In fact, few serving U.S. senators are as accomplished as Mr. Tillerson or the rest of the Trump cabinet lineup. Conventional wisdom says nominees should approach the Senate reverently, on their knees, like penitents approaching the Basilica at Fatima. They must be deferential and nod gravely in the presence of senators who can barely construct a coherent sentence. But the candidate who threw away the campaign handbook should now consider throwing away the Senate confirmation handbook.

Over the last several weeks, Barack Obama has been working hard to set the stage for a serious Trump-Senate confrontation over cabinet nominees. Messrs. Netanyahu and Putin are bit players. The grand prize for Mr. Obama and Senate Democrats is not solving the Palestine Arab question or cyber-containment of Vladimir Putin. It is political containment of Donald Trump.

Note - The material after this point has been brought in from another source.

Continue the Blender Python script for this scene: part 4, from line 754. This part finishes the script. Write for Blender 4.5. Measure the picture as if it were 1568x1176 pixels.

Given what they will face in the Senate, Trump nominees should be ready for a fight. In fact, they should consider turning the tables on President Obama and Senate Democrats who are now preparing to burn them at the stake. The American people will support the president's nominees, and if the Senate balks on Trump nominations, there are workarounds to give our new president the cabinet he wants.

At this time, the most important venue for the future of our nation is not the Gaza Strip or the nest of vacationing Russian spies in Queen Anne's County. It is the U.S. Senate, and Trump nominees should come out swinging.